Wisdom is knowing the difference and acting accordingly.

How should our behavior differ when we’re in a position of influence vs areas where we can only express concern?

Before we delve into the different behaviors, let’s look at one more circle.  Our circle of control.

If we think of three concentric circles, the outer circle would be labeled Concern, the next inner, smaller circle would be labeled Influence and the smallest circle at the center would be labeled Control.

Circle of Control

Note that this is described as the smallest circle of the three.  Our control circle is much smaller than we think and should be used so sparingly that people are almost shocked if it’s used at all.  Great leaders don’t control, great leaders influence.  As a kid, I always vowed that I would never use the phrase “Because I said so” when I became a parent.  My daughters will tell you that I didn’t stick to that vow.  But even as a kid, knowing a parent has ultimate authority, we still don’t like being told to do something simply because power and control are held by the other person.  We don’t like it as an adult either.  Just like there were moments when our parents needed to play the control card, there are also moments that we need to play the same card as a leader.  But with each playing of the card, your actual influence diminishes.  Play that card only in critical situations.

Circle of Influence

This is the circle where most leaders and team members should be found.  Influence is defined by “the capacity to have an effect on the character, development, or behavior of someone or something.”  Notice when someone is having a positive effect on your Character, Development or Behavior.  It takes a great deal of trust, respect and caring.  Without trust, respect and caring, we have no ability to influence.  This is where the best leaders live.  The best leaders are influencers.

Circle of Concern

This is a legitimate area in our corporate lives.  We should indeed have concern for the entire organization and its success.  But, if we treat it like a Circle of Influence rather than expressing our “concern” we can create havoc in the organization.  Crossing this boundary between influence and concern causes some of the most disruptions I’ve seen in organizations.

I even worked with one CEO who seemed to use the lack of clarity about these boundaries to push his will on the organization.  Causing great destruction along the way.

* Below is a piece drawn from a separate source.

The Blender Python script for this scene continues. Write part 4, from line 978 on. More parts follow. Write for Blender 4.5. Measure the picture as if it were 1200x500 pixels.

This was a large company and therefore had Executive-VP’s which made up the Leadership Team around the CEO and then many VP’s below these EVP’s who were responsible for the various departments.  There was one strong point of disagreement between two of the EVP’s.  The CEO who was a tough, hard-charging type assumed that the two EVP’s would battle it out until someone won the argument.  He believed in the survival of the strongest.  But, rather than fighting it out and coming to a conclusion, these two EVP’s decided to “agree to disagree” and never solved the issue.  They simply never talked about it or dealt with it.

While the CEO was unwilling to push the issue at his Leadership Team level, he went one level down and talked to the VP who had the reputation of getting things done.  He seemed to give his full authority to this VP so this VP charged ahead.  Unfortunately, he quickly ran up against the “agree to disagree” level and neither EVP would budge.  I was working closely with this and became aware that the VP was considering leaving the company because of the inability to push forward with what the CEO was “demanding.”  Then I shared the Circle of Influence/Concern concept. 

The VP soon understood that this was a no-win situation and was personally frustrated enough to go back to the CEO and place the issue back in his lap to solve at his leadership team level.  That took nerve but it also produced clarity and eventually results.

Make sure you’re fighting battles that can be won.  If you’re trying to win battles in your area of concern, you’re destined to fail.